Him: The fact that you’re calling ingredients tools means u shouldnt be in charge of this.
please dont announce your new job. im on twitter trying to have a good time and to spread misinformation
FBI AGENT: [lifting crime scene tape and walking in] dale howard, fbi
ME: [following him] bob vulfov, looking for a bathroom
I wouldn’t know what to do with a member even if I caught one
Sleep is basically free drugs, so people who think you need less sleep are narcs
never compromise your values
[watching Boogie Nights]
age 19: OMG Rollergirl is sexy.
age 37: OMG wearing rollerskates during sex is dangerous. How is she still alive?
me: I plead the 3rd
lawyer: the third amendment is you can’t be forced to quarter soldiers. the fifth is you can’t be compelled to act as witness against yourself. did you mean the fifth?
me: I mean I kinda don’t want to have to do either
Sober or not if the police ask me to recite the alphabet backwards I’ll just put myself in the back seat of their car.
It’s okay to have a favorite child, especially if one of your kids is great at baking.
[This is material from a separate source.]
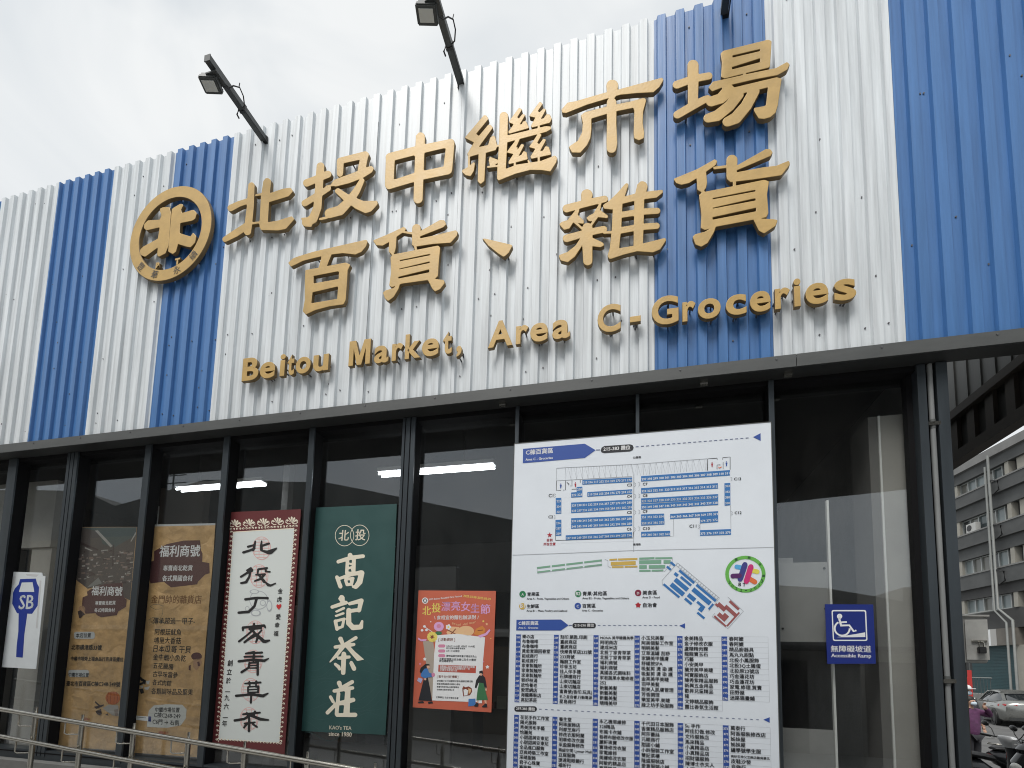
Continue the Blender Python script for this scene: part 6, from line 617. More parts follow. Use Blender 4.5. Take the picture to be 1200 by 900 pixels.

Let’s find out what pisses the crickets off and do THAT during the day
One time I microwaved my lunch at work and my coworker said “That smells spicy! What is that–is that salt?” And when I was speechless she followed up with “Is it pepper?”
If you took a billionaire’s money away, they would just earn it back again. Cream rises to the top.
I’m so confident about this, I think we should prove it by taking all the billionaires’ money away.
If he has other girls who make him smile, be different and make him cry.
Me: [missing for 24hrs]
Wife: huh, wonder where he is
Son: been quiet
Daughter: has he been gone?
Guy Who Owns Liquor Store Down The Street: [bursts in thru front door] OMG IS GRANT OK
No one wants to talk about Dracula’s defining quality, turning into thousands of bats to avoid human contact.
her: the limit on tacos is 6 per person, sir
me: can i get 7
her: no
me: 8
her: no
me: 9
her: no
me: 10
her: you can’t do this forever
me: are you even familiar with numbers
her: yes?
me: 11
Told my 8yo he had to go outside and play for awhile before he was allowed to play more playstation
He refused because, “That’s bribery, Dad!” 😂
I like to think of myself as a guy who doesn’t scare too easily but I just beat the shit out of a motion activated air freshener.